Part 3: Abbreviated Version!
After lunch Joel (yes, that’s his name, pretty cool huh?) took me around the MIDI project. He is a neighbor to John and Grace in Kimuga but he works with the MIDI project in Ilkiloret. The have bees, a hay storage facility, water harvesting hole in the ground, a tree nursery, a demonstration farm, and they are the people who drilled the well. Good stuff lots of good pix. Will post them soon.
The trek – I got home just in time to gear up for another walk, this time to James’ home compound. After walking for about a half hour I venture to ask… how far is it? “Oh, about two kilometers.” It wasn’t a bad walk. I got to see the house Rebecca and James are building and the “church” James has planted. By church I mean two big trees and some stones laid out to form a square. At the moment we are passing by, the church has other guests, mainly a family of goats.
We stop in the eldest brothers home and rest for a bit. That’s when I ask Rebecca about the note she had given me the night before… I didn’t understand it but her nephew Silas is with us and he wrote it so I ask him to explain. He says that Rebecca wants a market to sell her jewelry. Since Give Us Wings doesn’t come anymore and they have taken down the stalls where they used to sell their jewelry in Karen, they are without a market. I said I would do my best but I didn’t have any immediate answers for them.
However, on FB just a few days later a friend in Maine emailed me and asked for some Maasai collars. Wahlah! It’s a start! I will be posting photos of Maasai jewelry on FB if anyone’s interested let me know.
The Rain – The storm we watched go around us the night before, found us on Thursday night. I had washed my sandals after the trek and left them on the roof of the manyatta that serves as a kitchen… and forgotten until about 10 minutes into the storm – so the next day I wore my toe socks and flip-flops home on the motorcycle… I told you toe socks come in handy!

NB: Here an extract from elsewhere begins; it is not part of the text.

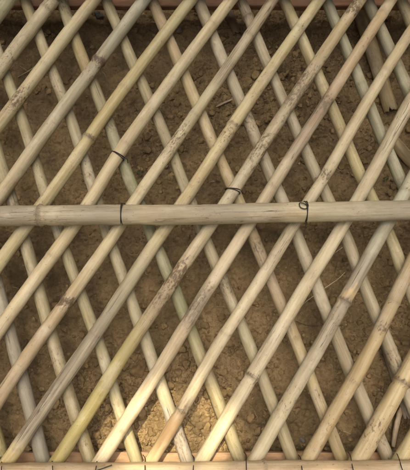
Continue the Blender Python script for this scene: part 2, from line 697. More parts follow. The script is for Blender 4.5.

Hitching – Getting home however proved problematic. I had hoped to catch the public vehicle that goes to town once a day in the morning around 8 a.m. Rebecca brought me to the road at 7 a.m. We waited for awhile and then a neighbor, Pastor Johnson, came to the stage, also on his way to Ngong and said we might have missed the vehicle. He had heard it had gone early to take a cow to market … he went off to find network for his cell phone so he could confirm the rumor. He came back out 15 minutes later and said that we had missed the vehicle – he would try to call a motorcycle. Rebecca and I went back to the house to wait, about 10 minutes later a cattle truck rumbled up to the stage and honked its horn. I took off running for the road. Sure enough Pastor Johnson was in the cattle truck. He got out of the front seat and climbed into the front. “This vehicle is going to Saikeri, but we can pick another vehicle from there,” he said, as he motioned me to get into the front seat that he was vacating that was already occupied by two Maasai men. I crowded into the front seat. The next stop was to pick up a goat at the neighbors place. Then we headed for Saikeri, along the way we took a detour to the driver’s house and were basically force fed tea. At this point my hour ride home had already taken almost two and a half hours and we weren’t even to Saikeri, which is still 45 minutes from home!
Breakfast – Its market day in Saikeri so the normally deserted hamlet is filling with people from the surrounding barren landscape. We call Njenga on Pastor’s phone because mine is dead. We watch a goat being butchered for a few minutes and then find a place to wait for Njenga. The New Blue Hotel is a small restaurant with an uneven dirt floor and benches with slates that wide enough to fall through so that you have to balance to sit on them. Pastor Johnson has a kiosk a few doors down where he charges cell phones and cuts hair…turns out he’s a barber too! Helen is cooking in the kitchen of The New Blue Hotel. I ask her if I can take a picture of her kitchen, she says yes, if I bring her a copy of the photo. I then have a chapati that she has just made fresh. The New Blue would not pass any health inspections in the states but I’ve see worse!
The New Blue Hotel and Helen it's proprietor making chapati!
Home – after making a quick stop at the farm Njenga and I head for home. I’m exhausted and so filthy! I finally reach home around 12:30.
I’ve decided from now on to leave Ilkiloret on Thursday afternoons on the back of Njenga’s pikipiki – hitching is an adventure I don’t need to experience twice!